Copy out precisely the lines beginning at the line that contains "ridge=.0008, seed=9, thin=.06)" and ending at the line that contains "c = np.zeros(S.shape + (3,)) + np.array((.34, .22, .03));", including both.
>> begin
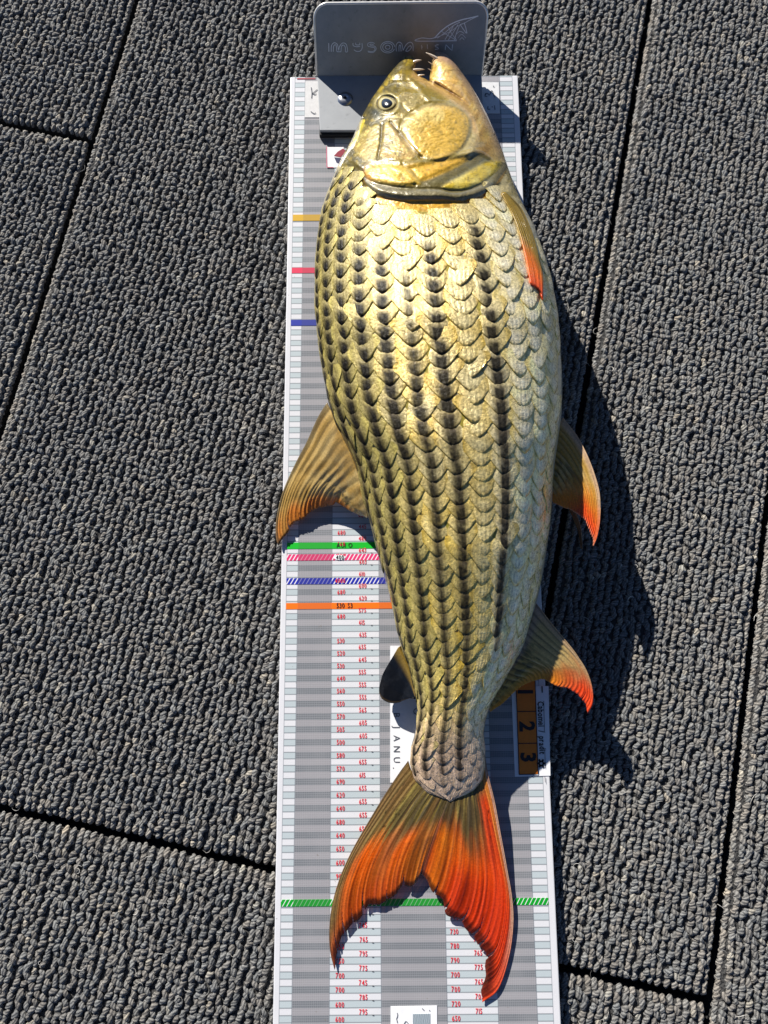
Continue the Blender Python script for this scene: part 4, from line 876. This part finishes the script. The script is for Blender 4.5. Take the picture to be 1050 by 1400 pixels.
fin('tail_fin', OUT1, MID, [(558, 1040), (564, 1056), (578, 1074), (598, 1086), (614, 1088)], MAR1, [.0165, .0085, .003, .0022], [.0166, .014, .006], [.0165, .0168, .0168, .0166], [.0022, .0027, .005], caud(0), 12, ns=230, ntt=64, ragged=4.2, slits=((.13, .86, 5), (.26, .88, 5), (.36, .91, 4), (.47, .84, 6), (.66, .92, 4), (.83, .90, 5)), seed=3, thin=.42, ridge=.0003)['label'] = 'upper tail lobe, olive shading to orange'
OUT2 = [(663, 1030), (667, 1057), (676, 1094), (684, 1137), (693, 1186), (700, 1229), (701.5, 1264), (695.7, 1308), (681, 1352), TIP2]
MAR2 = [TIP2, (661.5, 1343), (664.5, 1318), (663, 1301), (653, 1287), (641, 1274), (630, 1260), (614, 1248.5), (601, 1229), (588, 1211), FORK]
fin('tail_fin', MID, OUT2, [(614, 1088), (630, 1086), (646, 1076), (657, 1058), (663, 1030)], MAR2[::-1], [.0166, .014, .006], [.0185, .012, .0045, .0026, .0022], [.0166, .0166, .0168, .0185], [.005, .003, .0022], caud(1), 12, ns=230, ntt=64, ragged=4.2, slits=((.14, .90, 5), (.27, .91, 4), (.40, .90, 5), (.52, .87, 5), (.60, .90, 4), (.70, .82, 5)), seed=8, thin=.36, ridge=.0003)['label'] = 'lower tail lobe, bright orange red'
# dorsal fin
def dors(S, T, rid, X, Y):
    n1 = fbm(S * 9, T * 4, 61); n2 = fbm(S * 40, T * 10, 62)
    c = np.zeros(S.shape + (3,)) + np.array((.46, .28, .07)); c = mixc(c, (.60, .42, .15), sm(n1, .4, .7)); c = mixc(c, (.15, .11, .05), sm(S, .72, 1) * .75); c = mixc(c, (.10, .08, .04), sm(S, .45, .7) * sm(n2, .5, .62) * sm(T, .35, .55) * .8)
    c = mixc(c, (.68, .23, .03), sm(T + .25 * (n1 - .5), .70, .92) * sm(S, .95, .75)); c = mixc(c, (.12, .095, .05), sm(S, .075, .0) * .85); c = mixc(c, (.42, .26, .06), np.exp(-((S - .13) / .06) ** 2) * .6)
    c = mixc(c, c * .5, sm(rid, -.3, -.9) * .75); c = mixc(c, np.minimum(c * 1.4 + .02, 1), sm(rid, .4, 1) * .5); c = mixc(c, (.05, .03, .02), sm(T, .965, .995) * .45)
    return c
DL = Q6([(515, 70), (430, 210), (330, 430), (230, 620), (130, 840), (80, 1000), (50, 1180), (55, 1320), (75, 1372)], 370, 540, 6.664); DE = Q6([(75, 1372), (120, 1290), (160, 1232), (200, 1182), (300, 1110), (360, 1060), (430, 1012), (470, 1015), (560, 988), (590, 962), (640, 1000), (720, 1045), (800, 1080), (862, 1112)], 370, 540, 6.664)
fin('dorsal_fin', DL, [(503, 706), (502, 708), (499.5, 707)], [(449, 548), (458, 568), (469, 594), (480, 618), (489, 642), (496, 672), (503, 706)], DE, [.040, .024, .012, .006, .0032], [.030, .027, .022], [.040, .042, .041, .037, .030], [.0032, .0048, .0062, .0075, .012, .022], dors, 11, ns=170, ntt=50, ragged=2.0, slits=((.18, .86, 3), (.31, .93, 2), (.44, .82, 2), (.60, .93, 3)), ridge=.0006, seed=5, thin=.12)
# pelvic fin, and the tip of its pair below it
def pelv(S, T, rid, X, Y):
    n1 = fbm(S * 8, T * 4, 71); n2 = fbm(S * 30, T * 8, 72)
    c = np.zeros(S.shape + (3,)) + np.array((.56, .34, .07)); c = mixc(c, (.66, .48, .20), sm(n1, .45, .7) * .6); c = mixc(c, (.10, .085, .03), sm(n2, .55, .68) * sm(T, .7, .4) * sm(S, .25, .5) * .7)
    c = mixc(c, (.74, .27, .02), sm(T + .3 * S - .1 + .3 * (n2 - .5), .35, .85)); c = mixc(c, (.82, .09, .012), sm(T + .35 * (n1 - .5), .58, 1.0) * sm(S, .85, .5)); c = mixc(c, (.62, .42, .26), sm(S, .15, .04) * sm(T, .98, .6)); c = mixc(c, (.74, .16, .05), sm(S, .15, .04) * sm(T, .7, 1))
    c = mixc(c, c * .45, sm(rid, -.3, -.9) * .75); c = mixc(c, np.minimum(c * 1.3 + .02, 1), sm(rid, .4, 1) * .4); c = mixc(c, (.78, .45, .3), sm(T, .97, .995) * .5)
    return c
PL = Q6([(150, 355), (240, 470), (310, 600), (365, 740), (400, 880), (402, 1050), (380, 1170), (355, 1232)], 740, 500, 5); PE = Q6([(355, 1232), (350, 1170), (320, 1100), (290, 1045), (260, 1020), (210, 992), (150, 966), (85, 936)], 740, 500, 5)
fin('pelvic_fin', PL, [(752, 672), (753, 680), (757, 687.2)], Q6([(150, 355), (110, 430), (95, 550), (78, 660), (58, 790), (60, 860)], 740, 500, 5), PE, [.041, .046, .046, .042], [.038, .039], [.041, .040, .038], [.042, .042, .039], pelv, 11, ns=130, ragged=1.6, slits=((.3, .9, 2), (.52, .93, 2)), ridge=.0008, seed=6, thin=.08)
PF2 = Q6([(205, 975), (235, 1010), (262, 1080), (276, 1160), (280, 1252)], 740, 500, 5); PF2b = Q6([(205, 975), (222, 1030), (245, 1100), (264, 1170), (280, 1252)], 740, 500, 5)
fin('pelvic_fin', PF2, Q6([(150, 930), (190, 985), (225, 1060), (258, 1150), (274, 1250)], 740, 500, 5), Q6([(205, 975), (180, 950), (150, 930)], 740, 500, 5), Q6([(280, 1252), (277, 1252), (274, 1250)], 740, 500, 5), [.025, .020, .016], [.025, .020, .016], [.025, .025], [.016, .016], lambda S, T, rid, X, Y: np.zeros(S.shape + (3,)) + np.array((.22, .10, .03)), 4, ns=20, ntt=30, ragged=0, seed=2)['label'] = 'thin brown tip of the far pelvic fin'
# anal fin
def anal(S, T, rid, X, Y):
    n1 = fbm(S * 9, T * 4, 81); n2 = fbm(S * 36, T * 8, 82)
    c = np.zeros(S.shape + (3,)) + np.array((.58, .42, .16)); c = mixc(c, (.46, .29, .045), sm(S, .3, .6) * .8); c = mixc(c, (.10, .09, .03), sm(n2, .52, .66) * sm(T, .85, .4) * sm(S, .2, .4) * .7)
    c = mixc(c, (.74, .32, .02), sm(T + .3 * (n1 - .5), .45, .9) * sm(S, .15, .4)); c = mixc(c, (.80, .07, .012), sm(T + .35 * (n1 - .5), .48, .9) * sm(S, .55, .18)); c = mixc(c, (.55, .37, .20), sm(S, .13, .03) * sm(T, .95, .5)); c = mixc(c, (.40, .29, .26), sm(T, .14, .02) * .7)
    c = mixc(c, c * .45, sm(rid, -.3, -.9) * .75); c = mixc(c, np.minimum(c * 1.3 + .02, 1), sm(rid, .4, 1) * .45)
    return c
AL = Q6([(296, 180), (370, 280), (460, 390), (530, 480), (580, 570), (606, 660), (606, 735), (580, 788)], 660, 780, 4.038); AE = Q6([(580, 788), (560, 730), (520, 680), (480, 650), (400, 630), (330, 600), (240, 622), (180, 660), (110, 730), (42, 778)], 660, 780, 4.038)
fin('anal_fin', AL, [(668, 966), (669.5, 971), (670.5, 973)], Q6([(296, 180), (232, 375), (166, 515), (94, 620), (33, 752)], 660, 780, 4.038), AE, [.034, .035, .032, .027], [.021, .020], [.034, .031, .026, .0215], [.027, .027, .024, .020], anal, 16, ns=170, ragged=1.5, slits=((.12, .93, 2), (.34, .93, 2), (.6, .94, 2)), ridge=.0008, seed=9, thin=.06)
# pectoral fin folded along the flank
def pect(S, T, rid, X, Y):
    n1 = fbm(S * 8, T * 5, 91)
    c = np.zeros(S.shape + (3,)) + np.array((.34, .22, .03)); c = mixc(c, (.10, .075, .015), np.exp(-((S - .22) / .12) ** 2) * sm(T, .75, .5) * .8); c = mixc(c, (.44, .30, .08), sm(n1, .5, .7) * .5)
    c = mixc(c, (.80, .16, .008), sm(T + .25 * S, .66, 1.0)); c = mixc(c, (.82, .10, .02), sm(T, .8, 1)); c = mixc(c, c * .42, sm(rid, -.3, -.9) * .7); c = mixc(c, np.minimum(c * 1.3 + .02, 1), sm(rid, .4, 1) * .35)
    return c
def body_z(px, py):
    a, b = xl(py), xr(py); u = np.clip((px - (a + b) / 2) / ((b - a) / 2), -.985, .985); return zc(py) + zt(py) * prof(u, py)
fin('pectoral_fin', Q6([(150, 490), (195, 530), (255, 605), (312, 740), (352, 880), (382, 1020), (382, 1168)], 660, 160, 4.667), Q6([(120, 485), (150, 545), (190, 620), (235, 740), (275, 900), (296, 1010), (306, 1065)], 660, 160, 4.667), Q6([(150, 490), (140, 482), (120, 485)], 660, 160, 4.667), Q6([(382, 1168), (366, 1120), (345, 1085), (330, 1082), (306, 1065)], 660, 160, 4.667), [.0012, .0022, .003, .0032], [.0012, .0018, .002], [.0012, .0012], [.0032, .002], pect, 8, ns=80, ragged=1.2, ridge=.0009, seed=4, thick=.0012, zadd=body_z, slits=((.45, .93, 2),))
# adipose fin
def adip(S, T, rid, X, Y):
    n1 = fbm(X / 9, Y / 9, 95); c = np.zeros(S.shape + (3,)) + np.array((.005, .005, .0055)); c = mixc(c, (.013, .013, .014), sm(n1, .45, .7)); c = mixc(c, (.30, .19, .035), sm(T, .22, .03)); c = mixc(c, (.15, .09, .03), sm(T, .93, 1) * .6); return c
fin('adipose_fin', [(546, 884), (538, 898), (530, 911), (524, 923), (519.5, 938), (519.5, 948)], [(570, 951), (568.5, 952), (566, 951.5)], [(546, 884), (556, 903), (565, 928), (570, 951)], [(519.5, 948), (525.6, 957), (538, 960.6), (551, 957.5), (566, 951.5)], [.026, .018, .0125, .011], [.022, .020], [.026, .025, .023], [.011, .0115, .014, .020], adip, 3, ns=70, ntt=30, ragged=0, ridge=.0001, thick=.004, seed=2)

# -- eye
M_EYE = NT('eye_gold'); M_EYE = M_EYE.done(M_EYE.bsdf(M_EYE.attr('Col').outputs['Color'], .16, .15, coat=1.0, coat_rough=.03))
ez = float(body_z(*EYE)) + .0006
def dome(name, rx, ry, hgt, colour, parent=None, dx=0, dy=0, z0=0.0):
    rr_ = np.linspace(0, 1, 14); aa = np.linspace(0, 2 * np.pi, 40, endpoint=False); R2, A2 = np.meshgrid(rr_, aa, indexing='ij')
    X_ = EYE[0] + dx + rx * R2 * np.cos(A2); Y_ = EYE[1] + dy + ry * R2 * np.sin(A2) * (1 - .22 * np.cos(A2) * R2); tilt_ = (X_ - EYE[0]) * .00022 - (EYE[1] - Y_) * .00010
    W = at(X_, Y_, ez + z0 + tilt_ + hgt * np.sqrt(np.clip(1 - R2 ** 2, 0, 1))); c = colour(R2, A2)
    F = [(i * 40 + j, i * 40 + (j + 1) % 40, (i + 1) * 40 + (j + 1) % 40, (i + 1) * 40 + j) for i in range(13) for j in range(40)]
    F = np.array(F)[:, ::-1]; return fpart(mesh_np(name, W.reshape(-1, 3), F, M_EYE, col=c.reshape(-1, 3)), parent)
def iris(R2, A2):
    c = np.zeros(R2.shape + (3,)) + np.array((.46, .37, .13)); c = mixc(c, (.18, .14, .05), sm(R2, .9, 1.0)); c = mixc(c, (.40, .30, .08), np.exp(-((R2 - .82) / .07) ** 2)); c = mixc(c, (.66, .57, .30), np.exp(-((R2 - .74) / .07) ** 2)); return c
eye = dome('eye', 12.5, 10.2, .0026, iris)
dome('pupil', 8.2, 6.9, .0018, lambda R2, A2: mixc(np.zeros(R2.shape + (3,)) + np.array((.006, .007, .009)), (.25, .22, .14), sm(R2, .9, 1)), eye, dx=.3, dy=-.2, z0=.0014)
# -- teeth
M_TOOTH = flat_mat('tooth_enamel', (.72, .60, .47), .25, .08, 0, .5)
def tooth(base, tip, r, z0, z1):
    a, b = at(*base, z0), at(*tip, z1); d = b - a; d_ = d / np.linalg.norm(d); e1 = np.cross(d_, (0, 0, 1)); e1 /= np.linalg.norm(e1); e2 = np.cross(d_, e1); V, F = [], []
    for k, (t, q) in enumerate(((-.25, 1.0), (.1, 1), (.5, .72), (.8, .36), (1.0, .06))):
        for j in range(10):
            an = j / 10 * 2 * math.pi; V.append(a + d * t + (e1 * math.cos(an) + e2 * math.sin(an)) * r * q + np.array([0, 0, .0006 * math.sin(t * 2)]))
    for k in range(4):
        for j in range(10): F.append((k * 10 + j, k * 10 + (j + 1) % 10, (k + 1) * 10 + (j + 1) % 10, (k + 1) * 10 + j))
    F.append(tuple(range(40, 50))); fpart(mesh_np('tooth', V, F, M_TOOTH))
for bs, tp, r in [(b_, t_, r_ * .7) for b_, t_, r_ in (((567.5, 84), (576.5, 82.8), .0016), ((568, 95.5), (580.5, 95.6), .0015), ((573, 103.2), (581, 103), .0010), ((594.5, 78.5), (582, 72.6), .0017), ((590.5, 88), (585, 85), .0007), ((590, 97), (585, 94.5), .0007))]:
    tooth(bs, tp, r, .036, .037)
>> end
**CORRECT ANSWER**
fin('anal_fin', AL, [(668, 966), (669.5, 971), (670.5, 973)], Q6([(296, 180), (232, 375), (166, 515), (94, 620), (33, 752)], 660, 780, 4.038), AE, [.034, .035, .032, .027], [.021, .020], [.034, .031, .026, .0215], [.027, .027, .024, .020], anal, 16, ns=170, ragged=1.5, slits=((.12, .93, 2), (.34, .93, 2), (.6, .94, 2)), ridge=.0008, seed=9, thin=.06)
# pectoral fin folded along the flank
def pect(S, T, rid, X, Y):
    n1 = fbm(S * 8, T * 5, 91)
    c = np.zeros(S.shape + (3,)) + np.array((.34, .22, .03)); c = mixc(c, (.10, .075, .015), np.exp(-((S - .22) / .12) ** 2) * sm(T, .75, .5) * .8); c = mixc(c, (.44, .30, .08), sm(n1, .5, .7) * .5)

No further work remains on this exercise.